Away from politics, Dorries has made a lucrative career as a writer of pulp novellas about working class Irish families in Liverpool.

“I’ve always worked, even with five kids, sometimes I’ve had two jobs,” Spain says.


A Political Vendetta?

Spain says that the Culture Secretary’s allegations have caused people to accuse her of being an actor. “A couple of years ago I was in a car accident and now I’m housebound,” she says. “You know when you can’t go out on your own and clear our name? It’s horrible, it’s horrible to have people inbox me – ‘are you really an actor?’ – I’m not an actor.”

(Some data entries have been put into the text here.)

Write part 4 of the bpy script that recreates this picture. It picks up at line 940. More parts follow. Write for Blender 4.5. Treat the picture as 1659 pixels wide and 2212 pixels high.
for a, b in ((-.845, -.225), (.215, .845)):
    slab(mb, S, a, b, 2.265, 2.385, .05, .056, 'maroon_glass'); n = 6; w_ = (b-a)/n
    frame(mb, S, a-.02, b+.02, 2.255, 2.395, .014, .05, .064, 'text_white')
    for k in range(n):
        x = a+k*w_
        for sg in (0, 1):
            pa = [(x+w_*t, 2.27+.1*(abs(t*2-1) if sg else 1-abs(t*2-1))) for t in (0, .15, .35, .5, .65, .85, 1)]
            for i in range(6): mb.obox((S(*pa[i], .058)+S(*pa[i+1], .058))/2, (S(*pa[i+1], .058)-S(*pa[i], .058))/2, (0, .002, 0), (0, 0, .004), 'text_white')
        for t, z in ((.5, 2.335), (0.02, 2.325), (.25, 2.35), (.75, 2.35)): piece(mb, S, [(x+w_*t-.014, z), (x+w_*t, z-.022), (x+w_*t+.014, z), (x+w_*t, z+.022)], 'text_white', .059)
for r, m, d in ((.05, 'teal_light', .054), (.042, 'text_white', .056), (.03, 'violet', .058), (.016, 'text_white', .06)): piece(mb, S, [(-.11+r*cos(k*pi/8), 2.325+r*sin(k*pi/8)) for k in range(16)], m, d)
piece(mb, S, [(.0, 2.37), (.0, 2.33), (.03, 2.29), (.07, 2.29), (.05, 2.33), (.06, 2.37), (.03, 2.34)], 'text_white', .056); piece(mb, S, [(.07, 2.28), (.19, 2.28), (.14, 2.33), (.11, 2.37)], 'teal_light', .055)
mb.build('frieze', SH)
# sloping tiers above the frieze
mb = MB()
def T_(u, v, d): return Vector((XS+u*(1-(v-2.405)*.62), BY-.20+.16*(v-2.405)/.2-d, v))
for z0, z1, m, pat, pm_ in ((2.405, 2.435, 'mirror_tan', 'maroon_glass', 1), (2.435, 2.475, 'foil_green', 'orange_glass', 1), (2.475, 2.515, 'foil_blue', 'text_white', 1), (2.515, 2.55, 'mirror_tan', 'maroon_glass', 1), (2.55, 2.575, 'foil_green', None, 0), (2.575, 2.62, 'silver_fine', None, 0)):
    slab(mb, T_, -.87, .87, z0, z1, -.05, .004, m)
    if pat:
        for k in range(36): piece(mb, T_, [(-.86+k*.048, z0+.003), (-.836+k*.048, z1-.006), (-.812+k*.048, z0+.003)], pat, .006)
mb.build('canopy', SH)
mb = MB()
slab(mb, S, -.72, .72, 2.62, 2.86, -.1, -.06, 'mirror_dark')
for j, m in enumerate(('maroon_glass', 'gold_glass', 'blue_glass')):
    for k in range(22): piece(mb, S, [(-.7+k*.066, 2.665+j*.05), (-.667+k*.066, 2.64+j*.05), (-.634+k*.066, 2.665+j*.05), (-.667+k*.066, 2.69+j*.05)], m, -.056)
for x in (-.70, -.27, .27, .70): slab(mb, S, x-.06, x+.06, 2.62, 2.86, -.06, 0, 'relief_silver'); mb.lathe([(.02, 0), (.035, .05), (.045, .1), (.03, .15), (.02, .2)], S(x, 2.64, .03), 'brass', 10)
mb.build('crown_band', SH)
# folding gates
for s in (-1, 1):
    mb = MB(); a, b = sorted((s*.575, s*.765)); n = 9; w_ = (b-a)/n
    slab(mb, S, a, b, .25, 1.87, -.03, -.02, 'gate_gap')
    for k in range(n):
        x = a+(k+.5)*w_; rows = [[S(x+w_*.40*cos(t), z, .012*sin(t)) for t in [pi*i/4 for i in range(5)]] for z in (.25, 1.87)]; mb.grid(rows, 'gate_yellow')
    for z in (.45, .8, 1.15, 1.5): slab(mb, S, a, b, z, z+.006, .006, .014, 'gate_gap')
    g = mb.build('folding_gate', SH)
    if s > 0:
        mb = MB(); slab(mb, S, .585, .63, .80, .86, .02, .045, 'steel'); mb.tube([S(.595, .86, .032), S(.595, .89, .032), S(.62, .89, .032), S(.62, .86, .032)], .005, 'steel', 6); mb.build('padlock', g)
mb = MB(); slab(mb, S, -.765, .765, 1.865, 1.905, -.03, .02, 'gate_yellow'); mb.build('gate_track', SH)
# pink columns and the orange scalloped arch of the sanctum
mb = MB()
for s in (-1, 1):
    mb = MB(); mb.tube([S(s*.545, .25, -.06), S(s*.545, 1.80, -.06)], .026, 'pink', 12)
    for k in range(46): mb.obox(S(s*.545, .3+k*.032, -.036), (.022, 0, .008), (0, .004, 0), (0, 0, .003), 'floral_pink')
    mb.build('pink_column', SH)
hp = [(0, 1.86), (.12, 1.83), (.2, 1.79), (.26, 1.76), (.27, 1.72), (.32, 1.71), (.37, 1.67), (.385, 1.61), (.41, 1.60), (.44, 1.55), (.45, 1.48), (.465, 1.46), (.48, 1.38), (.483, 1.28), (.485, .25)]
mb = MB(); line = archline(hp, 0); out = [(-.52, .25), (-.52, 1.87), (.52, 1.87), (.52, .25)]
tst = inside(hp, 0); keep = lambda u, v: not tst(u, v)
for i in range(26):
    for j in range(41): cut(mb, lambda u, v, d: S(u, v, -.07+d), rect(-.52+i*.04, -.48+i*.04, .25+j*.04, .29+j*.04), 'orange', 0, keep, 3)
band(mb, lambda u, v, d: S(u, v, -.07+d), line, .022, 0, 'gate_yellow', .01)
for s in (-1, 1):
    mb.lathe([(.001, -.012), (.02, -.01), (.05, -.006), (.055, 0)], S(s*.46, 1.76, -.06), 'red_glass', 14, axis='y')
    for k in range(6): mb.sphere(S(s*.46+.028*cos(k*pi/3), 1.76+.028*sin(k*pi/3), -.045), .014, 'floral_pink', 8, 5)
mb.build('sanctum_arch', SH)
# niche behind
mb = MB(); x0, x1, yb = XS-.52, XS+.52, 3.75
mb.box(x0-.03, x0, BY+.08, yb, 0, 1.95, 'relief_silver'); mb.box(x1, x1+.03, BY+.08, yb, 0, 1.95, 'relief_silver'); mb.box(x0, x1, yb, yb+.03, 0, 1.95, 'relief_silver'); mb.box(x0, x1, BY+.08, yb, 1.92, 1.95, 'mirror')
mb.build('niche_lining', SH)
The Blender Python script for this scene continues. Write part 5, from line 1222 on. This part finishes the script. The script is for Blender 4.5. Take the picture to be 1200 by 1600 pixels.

Dorries herself has routinely voted against providing increased relief to those less fortunate than herself, including voting for a reduction in benefits spending, voting against paying higher benefits over long periods for illness or disability, and has voted against raising welfare benefits in line with current prices. 

Dorries’ claims about the programme have resurfaced as she pushes for the privatisation of Channel 4, while polls show that the public overwhelmingly disapproves of this move.

Byline Times and The Citizens spoke to Spain’s local MP, Sir Stephen Timms, who confirmed that he had spoken to her and was looking into the issue.

“It does sound as though Nadine Dorries had a rather unhappy time on this programme,” Timms told us, “and I suppose it’s possible this has influenced her view about Channel 4 since then and possibly her policy position.”

“Rena has made it clear to me that she is not a professional actor and neither are any of her children”. Timms added that: “It’s an indefensible policy to privatise Channel 4.”

Byline Times contacted Dorries on multiple occasions for a comment but did not receive a response.